Why Getting the Right Answer Isnt Enough
On This Piece
There's a difference between being able to execute a procedure and understanding why it works. Most of us learn to get correct answers without developing genuine conceptual understanding — and political discourse runs on exactly that dynamic. People memorize the right moves, deploy the right phrases, and look competent without understanding the underlying structure. This piece uses a mathematics classroom as a mirror for how political argument actually works.
There’s a common experience in school.
You solve the equation.
You get the right answer.
You move on.
Let’s say the problem is:
2n + 4 = 10
You subtract 4.
You divide by 2.
n equals 3.
Correct.
Now a harder question:
What is a variable?
Not how do you solve for it.
What is it?
What does it represent?
What does it allow you to do structurally?
Most students can execute the steps.
Far fewer can explain the concept.
They can compute.
They cannot explain.
And that gap matters.
Because procedural fluency is not the same as conceptual understanding.
Research in education has found something interesting.
In many Western classrooms, when students encounter a conceptual problem — one that requires making connections — they quickly convert it into a procedural one.
They look for a pattern.
They memorize a move.
They reverse-engineer the steps.
And once they can “get the answer,” the tension disappears.

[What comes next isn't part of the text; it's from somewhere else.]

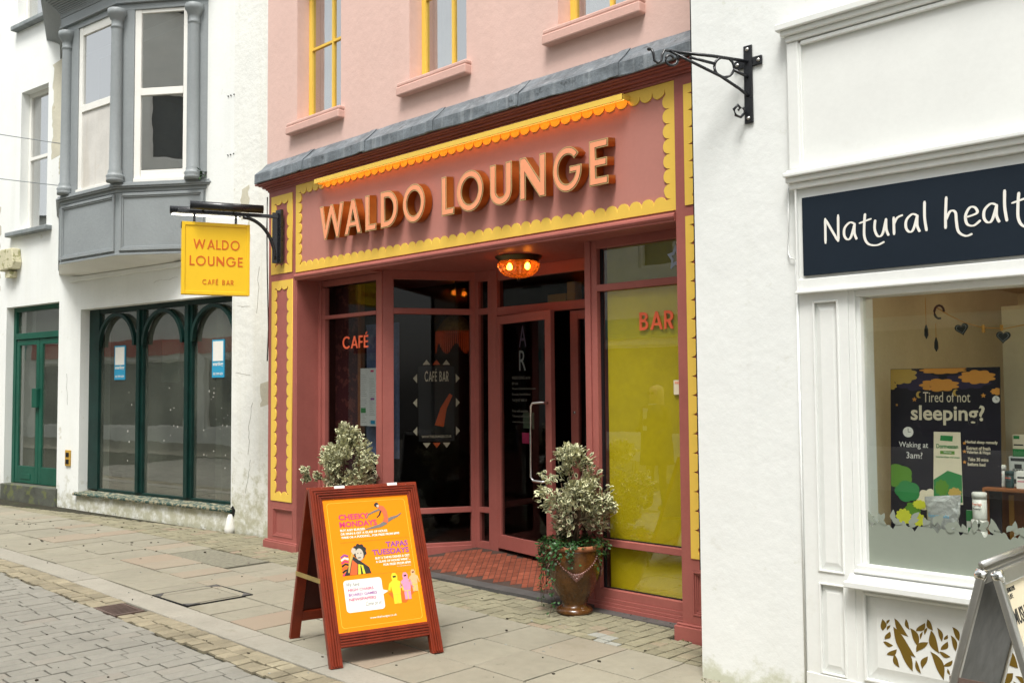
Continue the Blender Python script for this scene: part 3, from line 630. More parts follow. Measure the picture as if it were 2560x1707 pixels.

But some instructional systems deliberately preserve that tension.
They resist shortcutting.
They force students to wrestle with structure before technique.
Because once you reduce everything to procedure, you can look correct without understanding anything.
Humans optimize for efficiency.
We love shortcuts.
We identify patterns fast.
We learn how to look competent before we are.
And teachers — and audiences — often reward the output.
Correct answer.
Correct phrase.
Correct sequence.
But beneath that can be a hollow center.
This doesn’t just happen in math.
It happens in public discourse.
In political argument.
In ideological debate.
In online rhetoric.
People memorize structures.
They repeat formulations.
They know which move follows which move.
They can “solve for n.”
But they don’t know what a variable is.
And when that’s the case, disagreement becomes performance.
Not inquiry.
Understanding requires being able to explain why something works.
Not just how to execute it.
So here’s the uncomfortable question:
How often do we think we understand something simply because we can execute it?